>> START Material shown
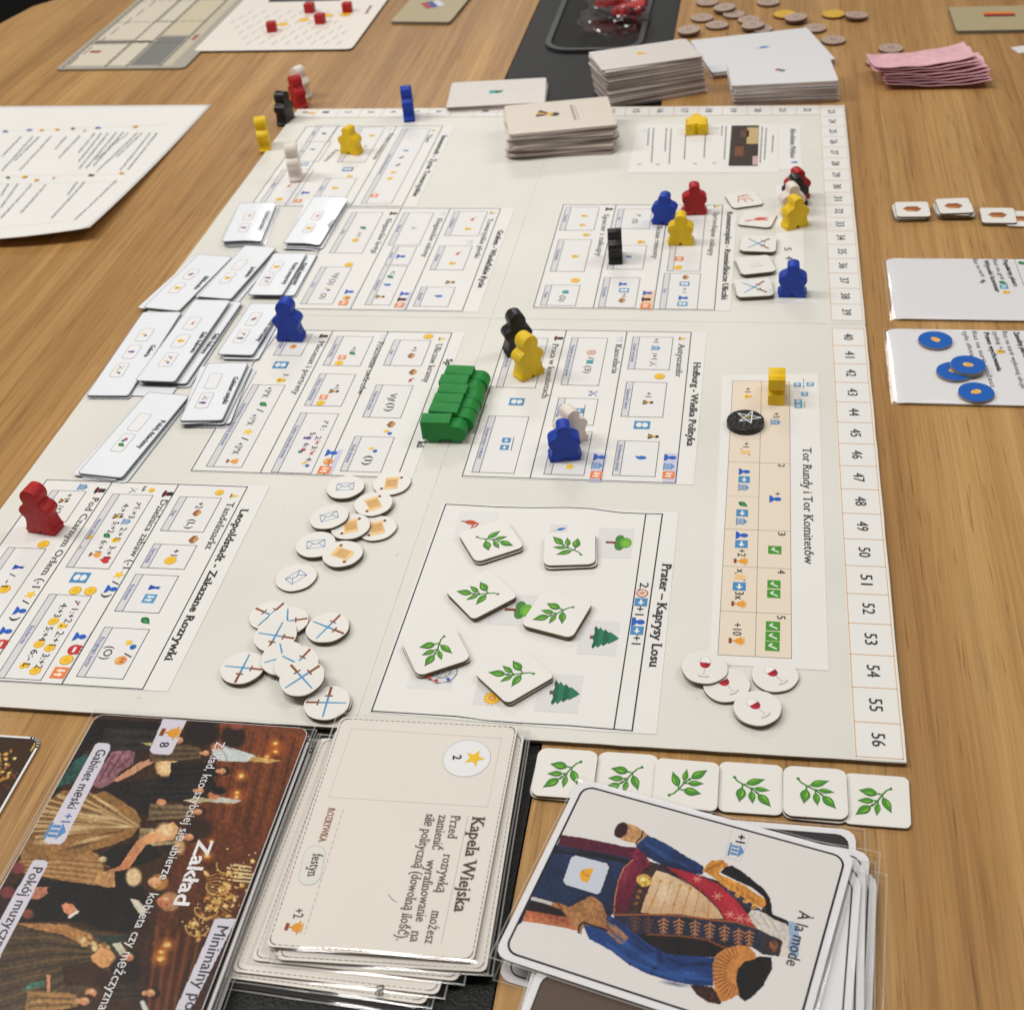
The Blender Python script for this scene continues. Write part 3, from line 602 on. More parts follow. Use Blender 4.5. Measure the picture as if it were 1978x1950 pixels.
p.box((1370,250),(1590,712),'Gorliwość'); p.box((1165,967),(1395,1497),'Kompromisy i traktaty'); p.icon('arrow', (1325,1192), 3.8); p.icon('arrow', (1307,1258), 3.8); p.pl([(1395,1165),(1367,1285)], .4)
p.build(pa)
# ---------------- Prater
R95 = (950, 950, c45); R79 = (700, 950, c45)
q = [P(861,973.6), P(1279.5,992.5), P(1221,1411), P(717.7,1372.8)]
pts = [P(857,971), P(950,975), P(1120,979), P(1180,984), P(1311,990), P(1268,1418), P(1150,1412), P(950,1396), P(714,1375)]
pa = link('district_sheet', poly_slab('district_sheet', [tuple(t) for t in pts], HP, .01, M['paper']), board); pa['label'] = 'sheet headed Prater with printed trees'
p = Print(h=HP).reg(0, 0, 1)
p.pl([(861,973.6),(900,975.5),(960,979),(1020,980.4),(1098,980),(1140,982),(1175,987),(1200,990),(1247.6,992),(1279.5,992.5)], .55); p.pl([(1279.5,992.5),(1253,1180),(1221,1411)], .6); p.pl([(1221,1411),(1100,1401),(1000,1396),(940,1391),(880,1383),(717.7,1372.8)], .55); p.pl([(717.7,1372.8),(790,1172),(861,973.6)], .55)
p.pl([(1247.6,992),(1222,1172),(1186,1407)], .55)
p.reg(*R95)
for a, b in (((880,292),(1135,545)), ((20,830),(345,1100)), ((735,1045),(1010,1340)), ((400,1480),(700,1810)), ((485,262),(610,340)), ((-100,1490),(60,1750))): p.rect(a, b, 0, fill=(222,220,219), ly=1)
p.text('Prater – Kaprysy Losu', (1397,590), (1288,1425), 4.2, (38,42,46), 1, True)
p.word('2,', (1213,740), 4.0, (40,44,48)); p.icon('wheel', (1230,828), 4.8); p.icon('arrow', (1220,900), 4.6); p.word('+1,', (1178,935), 4.0, (40,44,48)); p.icon('bust', (1197,1062), 5); p.icon('arrow', (1187,1132), 4.6); p.word('+1', (1150,1172), 4.0, (40,44,48))
p.icon('tree', (1040,415), 12); p.icon('tree', (225,965), 12.5); p.icon('fir', (925,1192), 12.5, -90); p.icon('fir', (600,1645), 12.5, -90)
p.reg(*R79); p.rect((800,160),(1055,400),0,fill=(227,226,224),ly=1); p.rect((420,1395),(720,1620),0,fill=(227,226,224),ly=1)
p.icon('dragon', (905,258), 9, -60); p.icon('feather', (1618,305), 5.4, 0); p.icon('ferris', (652,1470), 13, -100); p.icon('sunflower', (1062,1685), 6.8)
p.build(pa)
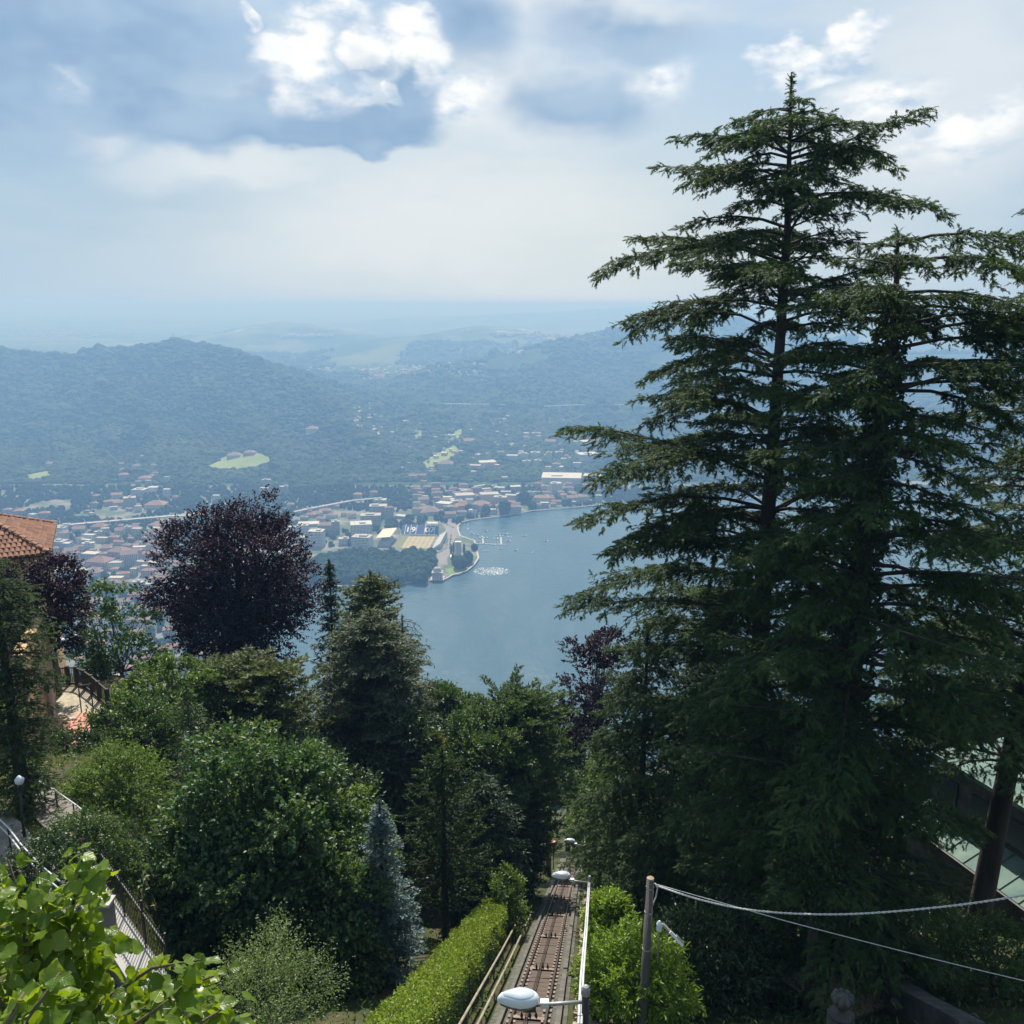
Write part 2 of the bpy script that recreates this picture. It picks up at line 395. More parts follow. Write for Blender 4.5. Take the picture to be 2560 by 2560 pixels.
>> END Material shown
(Given request) Can the entries above be repeated exactly, without their pictures?

(Answer in full)
The Blender Python script for this scene continues. Write part 3, from line 602 on. More parts follow. Use Blender 4.5. Measure the picture as if it were 1978x1950 pixels.
p.box((1370,250),(1590,712),'Gorliwość'); p.box((1165,967),(1395,1497),'Kompromisy i traktaty'); p.icon('arrow', (1325,1192), 3.8); p.icon('arrow', (1307,1258), 3.8); p.pl([(1395,1165),(1367,1285)], .4)
p.build(pa)
# ---------------- Prater
R95 = (950, 950, c45); R79 = (700, 950, c45)
q = [P(861,973.6), P(1279.5,992.5), P(1221,1411), P(717.7,1372.8)]
pts = [P(857,971), P(950,975), P(1120,979), P(1180,984), P(1311,990), P(1268,1418), P(1150,1412), P(950,1396), P(714,1375)]
pa = link('district_sheet', poly_slab('district_sheet', [tuple(t) for t in pts], HP, .01, M['paper']), board); pa['label'] = 'sheet headed Prater with printed trees'
p = Print(h=HP).reg(0, 0, 1)
p.pl([(861,973.6),(900,975.5),(960,979),(1020,980.4),(1098,980),(1140,982),(1175,987),(1200,990),(1247.6,992),(1279.5,992.5)], .55); p.pl([(1279.5,992.5),(1253,1180),(1221,1411)], .6); p.pl([(1221,1411),(1100,1401),(1000,1396),(940,1391),(880,1383),(717.7,1372.8)], .55); p.pl([(717.7,1372.8),(790,1172),(861,973.6)], .55)
p.pl([(1247.6,992),(1222,1172),(1186,1407)], .55)
p.reg(*R95)
for a, b in (((880,292),(1135,545)), ((20,830),(345,1100)), ((735,1045),(1010,1340)), ((400,1480),(700,1810)), ((485,262),(610,340)), ((-100,1490),(60,1750))): p.rect(a, b, 0, fill=(222,220,219), ly=1)
p.text('Prater – Kaprysy Losu', (1397,590), (1288,1425), 4.2, (38,42,46), 1, True)
p.word('2,', (1213,740), 4.0, (40,44,48)); p.icon('wheel', (1230,828), 4.8); p.icon('arrow', (1220,900), 4.6); p.word('+1,', (1178,935), 4.0, (40,44,48)); p.icon('bust', (1197,1062), 5); p.icon('arrow', (1187,1132), 4.6); p.word('+1', (1150,1172), 4.0, (40,44,48))
p.icon('tree', (1040,415), 12); p.icon('tree', (225,965), 12.5); p.icon('fir', (925,1192), 12.5, -90); p.icon('fir', (600,1645), 12.5, -90)
p.reg(*R79); p.rect((800,160),(1055,400),0,fill=(227,226,224),ly=1); p.rect((420,1395),(720,1620),0,fill=(227,226,224),ly=1)
p.icon('dragon', (905,258), 9, -60); p.icon('feather', (1618,305), 5.4, 0); p.icon('ferris', (652,1470), 13, -100); p.icon('sunflower', (1062,1685), 6.8)
p.build(pa)
Write part 2 of the bpy script that recreates this picture. It picks up at line 395. More parts follow. Write for Blender 4.5. Take the picture to be 2560 by 2560 pixels.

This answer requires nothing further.